start PROVIDED RECORDS

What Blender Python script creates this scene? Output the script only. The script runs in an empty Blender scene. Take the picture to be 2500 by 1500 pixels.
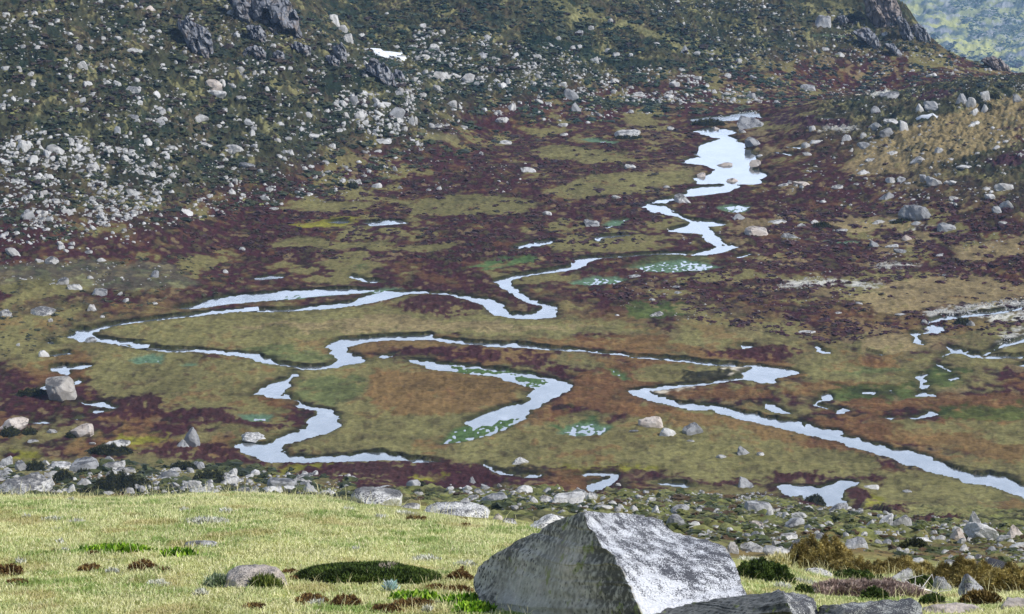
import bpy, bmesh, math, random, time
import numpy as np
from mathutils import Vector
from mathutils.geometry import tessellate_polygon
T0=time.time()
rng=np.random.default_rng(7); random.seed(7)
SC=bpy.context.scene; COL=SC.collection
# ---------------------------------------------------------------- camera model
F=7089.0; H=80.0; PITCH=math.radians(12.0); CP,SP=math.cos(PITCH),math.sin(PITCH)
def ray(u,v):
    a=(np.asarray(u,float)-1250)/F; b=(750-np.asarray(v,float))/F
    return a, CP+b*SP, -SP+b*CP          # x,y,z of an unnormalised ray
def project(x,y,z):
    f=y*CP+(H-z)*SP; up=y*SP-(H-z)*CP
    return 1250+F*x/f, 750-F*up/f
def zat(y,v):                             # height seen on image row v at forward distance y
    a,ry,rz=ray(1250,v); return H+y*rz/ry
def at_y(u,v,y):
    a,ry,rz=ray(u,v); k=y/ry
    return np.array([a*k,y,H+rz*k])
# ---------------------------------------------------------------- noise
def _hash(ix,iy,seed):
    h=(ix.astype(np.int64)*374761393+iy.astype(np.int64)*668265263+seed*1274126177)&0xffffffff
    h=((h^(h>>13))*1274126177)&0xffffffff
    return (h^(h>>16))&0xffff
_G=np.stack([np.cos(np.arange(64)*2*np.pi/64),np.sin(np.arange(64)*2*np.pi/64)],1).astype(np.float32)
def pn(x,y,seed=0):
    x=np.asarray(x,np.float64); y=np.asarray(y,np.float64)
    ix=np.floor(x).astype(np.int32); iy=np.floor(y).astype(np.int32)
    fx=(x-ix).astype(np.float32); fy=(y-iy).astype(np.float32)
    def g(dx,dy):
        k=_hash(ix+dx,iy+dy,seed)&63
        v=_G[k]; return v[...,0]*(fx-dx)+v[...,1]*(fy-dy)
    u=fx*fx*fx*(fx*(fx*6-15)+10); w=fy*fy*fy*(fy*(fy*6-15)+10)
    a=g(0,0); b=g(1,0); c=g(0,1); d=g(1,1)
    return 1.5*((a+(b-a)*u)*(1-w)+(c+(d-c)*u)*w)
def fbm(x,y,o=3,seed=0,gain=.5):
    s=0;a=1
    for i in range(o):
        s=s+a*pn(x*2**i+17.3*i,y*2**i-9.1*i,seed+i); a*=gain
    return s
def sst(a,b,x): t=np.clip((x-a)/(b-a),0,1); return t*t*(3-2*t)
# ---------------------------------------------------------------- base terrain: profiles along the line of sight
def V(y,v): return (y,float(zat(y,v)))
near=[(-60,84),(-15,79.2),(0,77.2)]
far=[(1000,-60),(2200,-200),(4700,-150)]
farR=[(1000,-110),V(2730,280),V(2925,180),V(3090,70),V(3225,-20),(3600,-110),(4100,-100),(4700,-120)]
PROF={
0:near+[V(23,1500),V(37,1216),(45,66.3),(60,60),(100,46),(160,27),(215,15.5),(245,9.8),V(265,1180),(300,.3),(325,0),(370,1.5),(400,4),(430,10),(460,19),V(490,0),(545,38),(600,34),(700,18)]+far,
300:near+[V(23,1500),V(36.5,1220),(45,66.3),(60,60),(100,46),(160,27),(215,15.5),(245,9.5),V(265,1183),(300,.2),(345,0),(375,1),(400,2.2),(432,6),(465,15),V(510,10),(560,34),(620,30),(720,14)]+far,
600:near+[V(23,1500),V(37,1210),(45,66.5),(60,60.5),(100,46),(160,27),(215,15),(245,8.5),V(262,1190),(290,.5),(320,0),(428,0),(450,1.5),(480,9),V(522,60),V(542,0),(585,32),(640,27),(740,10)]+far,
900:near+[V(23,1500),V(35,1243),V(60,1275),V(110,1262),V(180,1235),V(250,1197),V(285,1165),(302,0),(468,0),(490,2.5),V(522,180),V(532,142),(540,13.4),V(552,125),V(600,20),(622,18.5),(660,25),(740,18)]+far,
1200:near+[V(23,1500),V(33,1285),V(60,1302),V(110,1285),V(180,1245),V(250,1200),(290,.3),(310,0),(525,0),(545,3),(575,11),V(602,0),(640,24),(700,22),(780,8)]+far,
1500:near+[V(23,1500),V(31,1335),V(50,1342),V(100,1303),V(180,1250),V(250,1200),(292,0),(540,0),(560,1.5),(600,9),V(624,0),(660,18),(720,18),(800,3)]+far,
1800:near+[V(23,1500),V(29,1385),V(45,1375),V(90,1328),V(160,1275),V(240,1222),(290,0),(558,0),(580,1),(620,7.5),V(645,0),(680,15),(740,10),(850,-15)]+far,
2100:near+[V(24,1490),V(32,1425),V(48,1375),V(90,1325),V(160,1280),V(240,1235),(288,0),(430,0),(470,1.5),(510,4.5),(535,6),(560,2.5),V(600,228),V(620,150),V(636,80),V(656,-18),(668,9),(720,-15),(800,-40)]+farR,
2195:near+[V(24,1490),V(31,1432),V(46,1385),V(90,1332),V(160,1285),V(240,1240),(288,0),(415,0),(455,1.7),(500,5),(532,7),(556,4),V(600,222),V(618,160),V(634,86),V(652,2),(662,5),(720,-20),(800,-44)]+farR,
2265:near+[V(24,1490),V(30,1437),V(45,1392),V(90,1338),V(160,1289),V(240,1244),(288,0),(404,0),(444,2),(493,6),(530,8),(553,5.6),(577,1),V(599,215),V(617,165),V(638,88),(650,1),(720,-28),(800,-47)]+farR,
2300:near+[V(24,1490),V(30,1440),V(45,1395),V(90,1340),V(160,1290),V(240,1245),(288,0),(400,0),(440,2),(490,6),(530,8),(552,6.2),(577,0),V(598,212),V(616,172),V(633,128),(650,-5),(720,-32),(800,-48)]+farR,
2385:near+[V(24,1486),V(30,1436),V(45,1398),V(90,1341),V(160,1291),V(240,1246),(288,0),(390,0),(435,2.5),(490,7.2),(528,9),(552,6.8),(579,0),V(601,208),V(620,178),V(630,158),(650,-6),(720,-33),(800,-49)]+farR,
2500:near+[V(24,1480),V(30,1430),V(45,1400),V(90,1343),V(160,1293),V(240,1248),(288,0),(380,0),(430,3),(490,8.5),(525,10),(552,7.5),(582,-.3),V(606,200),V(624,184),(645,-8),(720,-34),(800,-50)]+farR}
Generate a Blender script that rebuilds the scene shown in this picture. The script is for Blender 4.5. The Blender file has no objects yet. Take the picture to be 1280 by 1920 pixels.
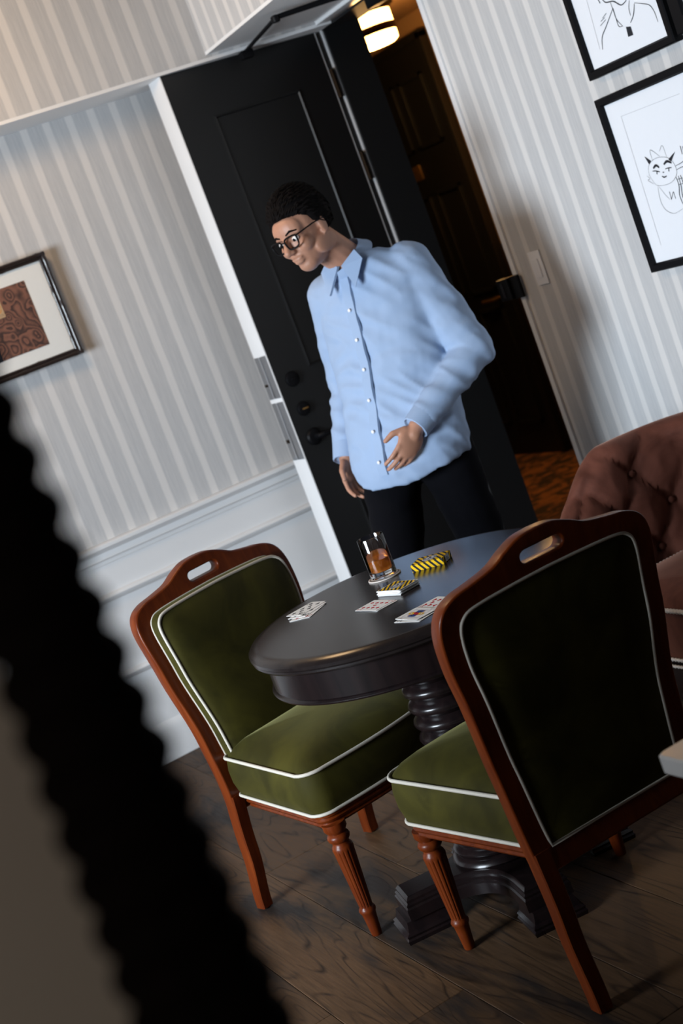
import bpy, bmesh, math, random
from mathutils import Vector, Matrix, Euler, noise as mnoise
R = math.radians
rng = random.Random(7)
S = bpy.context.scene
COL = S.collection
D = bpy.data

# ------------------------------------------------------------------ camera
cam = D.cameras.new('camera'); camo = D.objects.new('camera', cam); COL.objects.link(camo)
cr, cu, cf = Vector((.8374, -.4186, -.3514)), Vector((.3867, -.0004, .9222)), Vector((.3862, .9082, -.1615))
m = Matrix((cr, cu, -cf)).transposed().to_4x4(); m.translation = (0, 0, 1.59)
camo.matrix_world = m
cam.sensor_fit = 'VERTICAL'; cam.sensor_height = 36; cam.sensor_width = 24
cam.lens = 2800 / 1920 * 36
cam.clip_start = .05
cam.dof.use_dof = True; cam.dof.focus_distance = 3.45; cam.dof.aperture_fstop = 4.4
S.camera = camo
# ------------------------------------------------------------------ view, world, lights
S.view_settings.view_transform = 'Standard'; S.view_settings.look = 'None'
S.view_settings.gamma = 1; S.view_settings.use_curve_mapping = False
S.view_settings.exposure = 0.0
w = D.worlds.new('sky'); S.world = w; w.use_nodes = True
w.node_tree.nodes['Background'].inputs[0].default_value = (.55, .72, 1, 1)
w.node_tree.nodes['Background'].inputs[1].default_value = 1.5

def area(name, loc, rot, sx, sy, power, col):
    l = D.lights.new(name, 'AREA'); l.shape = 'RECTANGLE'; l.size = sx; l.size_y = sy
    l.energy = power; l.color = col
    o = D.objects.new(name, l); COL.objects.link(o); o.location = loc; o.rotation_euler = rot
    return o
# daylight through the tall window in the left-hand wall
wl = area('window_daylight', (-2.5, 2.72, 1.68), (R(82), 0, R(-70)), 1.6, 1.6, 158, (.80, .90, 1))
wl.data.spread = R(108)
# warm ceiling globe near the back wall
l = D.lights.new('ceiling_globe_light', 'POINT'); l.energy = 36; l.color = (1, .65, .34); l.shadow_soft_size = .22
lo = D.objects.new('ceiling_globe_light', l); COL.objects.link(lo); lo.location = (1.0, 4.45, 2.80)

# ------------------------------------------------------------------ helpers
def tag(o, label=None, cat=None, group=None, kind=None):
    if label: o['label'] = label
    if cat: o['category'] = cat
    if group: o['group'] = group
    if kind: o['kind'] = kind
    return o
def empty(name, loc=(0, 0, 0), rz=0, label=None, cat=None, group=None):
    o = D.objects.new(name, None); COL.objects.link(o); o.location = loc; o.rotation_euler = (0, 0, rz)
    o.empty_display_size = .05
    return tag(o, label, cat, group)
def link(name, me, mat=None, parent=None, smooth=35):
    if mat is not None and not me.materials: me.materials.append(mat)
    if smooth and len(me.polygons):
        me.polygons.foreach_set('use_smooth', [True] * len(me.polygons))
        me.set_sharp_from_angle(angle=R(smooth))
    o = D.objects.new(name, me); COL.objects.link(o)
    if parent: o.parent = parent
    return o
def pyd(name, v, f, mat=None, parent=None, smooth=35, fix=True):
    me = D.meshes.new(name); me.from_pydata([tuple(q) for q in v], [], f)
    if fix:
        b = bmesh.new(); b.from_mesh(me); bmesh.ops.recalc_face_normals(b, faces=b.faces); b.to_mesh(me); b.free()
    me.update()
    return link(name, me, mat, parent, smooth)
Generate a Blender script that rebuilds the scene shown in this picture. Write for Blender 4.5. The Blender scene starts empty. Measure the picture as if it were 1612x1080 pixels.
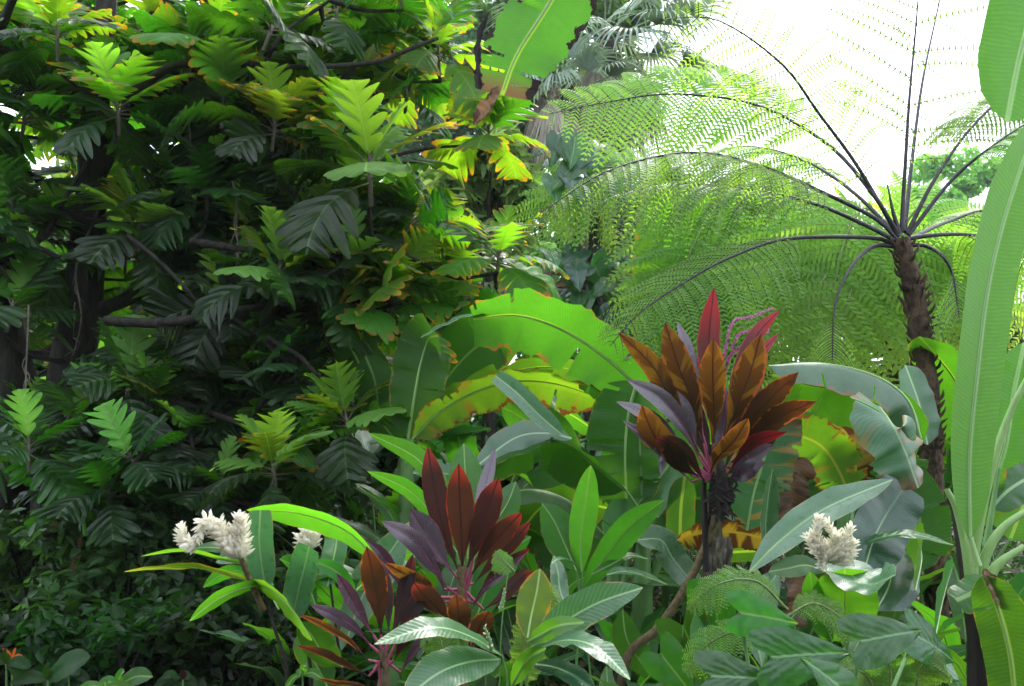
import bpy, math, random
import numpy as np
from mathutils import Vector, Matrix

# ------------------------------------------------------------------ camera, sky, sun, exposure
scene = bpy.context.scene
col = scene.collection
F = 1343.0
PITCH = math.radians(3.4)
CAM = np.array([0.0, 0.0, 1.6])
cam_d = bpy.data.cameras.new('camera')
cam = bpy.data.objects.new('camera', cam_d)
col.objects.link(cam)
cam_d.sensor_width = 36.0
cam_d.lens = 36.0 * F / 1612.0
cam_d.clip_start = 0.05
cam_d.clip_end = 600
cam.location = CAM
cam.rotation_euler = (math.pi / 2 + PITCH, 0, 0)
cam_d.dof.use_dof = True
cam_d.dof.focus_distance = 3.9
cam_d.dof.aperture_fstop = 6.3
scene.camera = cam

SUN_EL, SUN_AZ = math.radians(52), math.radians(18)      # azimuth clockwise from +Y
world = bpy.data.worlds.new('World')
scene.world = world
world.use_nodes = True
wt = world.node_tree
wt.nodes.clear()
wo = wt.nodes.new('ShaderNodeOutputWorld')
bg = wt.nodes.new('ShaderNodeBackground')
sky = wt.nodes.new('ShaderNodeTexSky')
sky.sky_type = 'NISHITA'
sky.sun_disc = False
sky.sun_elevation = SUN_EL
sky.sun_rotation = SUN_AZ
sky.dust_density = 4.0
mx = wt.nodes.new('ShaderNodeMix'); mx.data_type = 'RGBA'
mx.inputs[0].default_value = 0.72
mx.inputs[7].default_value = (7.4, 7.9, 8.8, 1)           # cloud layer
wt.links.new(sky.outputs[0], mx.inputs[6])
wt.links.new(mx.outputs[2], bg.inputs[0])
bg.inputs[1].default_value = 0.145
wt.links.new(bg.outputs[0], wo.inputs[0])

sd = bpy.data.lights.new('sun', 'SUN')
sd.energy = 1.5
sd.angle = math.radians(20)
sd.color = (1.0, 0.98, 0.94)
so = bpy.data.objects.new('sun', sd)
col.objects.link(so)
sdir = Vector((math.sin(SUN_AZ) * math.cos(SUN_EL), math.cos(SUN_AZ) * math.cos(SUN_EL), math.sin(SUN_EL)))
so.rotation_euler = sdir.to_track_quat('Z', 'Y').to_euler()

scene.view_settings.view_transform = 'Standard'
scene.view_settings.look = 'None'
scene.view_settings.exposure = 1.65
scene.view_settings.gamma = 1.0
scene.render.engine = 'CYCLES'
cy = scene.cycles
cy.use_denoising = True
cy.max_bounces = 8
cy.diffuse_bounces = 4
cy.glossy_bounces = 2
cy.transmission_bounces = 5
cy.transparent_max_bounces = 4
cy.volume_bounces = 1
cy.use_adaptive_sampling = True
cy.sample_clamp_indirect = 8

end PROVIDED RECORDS

(EXERCISE DIRECTIONS) Output nothing except the lines from the one containing "were 1612x1080 pixels." through the one containing "so.rotation_euler = sdir.to_track_quat('Z', 'Y').to_euler()", both kept, with the pictures removed.

(EXERCISE RESULT)
Generate a Blender script that rebuilds the scene shown in this picture. Write for Blender 4.5. The Blender scene starts empty. Measure the picture as if it were 1612x1080 pixels.
import bpy, math, random
import numpy as np
from mathutils import Vector, Matrix

# ------------------------------------------------------------------ camera, sky, sun, exposure
scene = bpy.context.scene
col = scene.collection
F = 1343.0
PITCH = math.radians(3.4)
CAM = np.array([0.0, 0.0, 1.6])
cam_d = bpy.data.cameras.new('camera')
cam = bpy.data.objects.new('camera', cam_d)
col.objects.link(cam)
cam_d.sensor_width = 36.0
cam_d.lens = 36.0 * F / 1612.0
cam_d.clip_start = 0.05
cam_d.clip_end = 600
cam.location = CAM
cam.rotation_euler = (math.pi / 2 + PITCH, 0, 0)
cam_d.dof.use_dof = True
cam_d.dof.focus_distance = 3.9
cam_d.dof.aperture_fstop = 6.3
scene.camera = cam

SUN_EL, SUN_AZ = math.radians(52), math.radians(18)      # azimuth clockwise from +Y
world = bpy.data.worlds.new('World')
scene.world = world
world.use_nodes = True
wt = world.node_tree
wt.nodes.clear()
wo = wt.nodes.new('ShaderNodeOutputWorld')
bg = wt.nodes.new('ShaderNodeBackground')
sky = wt.nodes.new('ShaderNodeTexSky')
sky.sky_type = 'NISHITA'
sky.sun_disc = False
sky.sun_elevation = SUN_EL
sky.sun_rotation = SUN_AZ
sky.dust_density = 4.0
mx = wt.nodes.new('ShaderNodeMix'); mx.data_type = 'RGBA'
mx.inputs[0].default_value = 0.72
mx.inputs[7].default_value = (7.4, 7.9, 8.8, 1)           # cloud layer
wt.links.new(sky.outputs[0], mx.inputs[6])
wt.links.new(mx.outputs[2], bg.inputs[0])
bg.inputs[1].default_value = 0.145
wt.links.new(bg.outputs[0], wo.inputs[0])

sd = bpy.data.lights.new('sun', 'SUN')
sd.energy = 1.5
sd.angle = math.radians(20)
sd.color = (1.0, 0.98, 0.94)
so = bpy.data.objects.new('sun', sd)
col.objects.link(so)
sdir = Vector((math.sin(SUN_AZ) * math.cos(SUN_EL), math.cos(SUN_AZ) * math.cos(SUN_EL), math.sin(SUN_EL)))
so.rotation_euler = sdir.to_track_quat('Z', 'Y').to_euler()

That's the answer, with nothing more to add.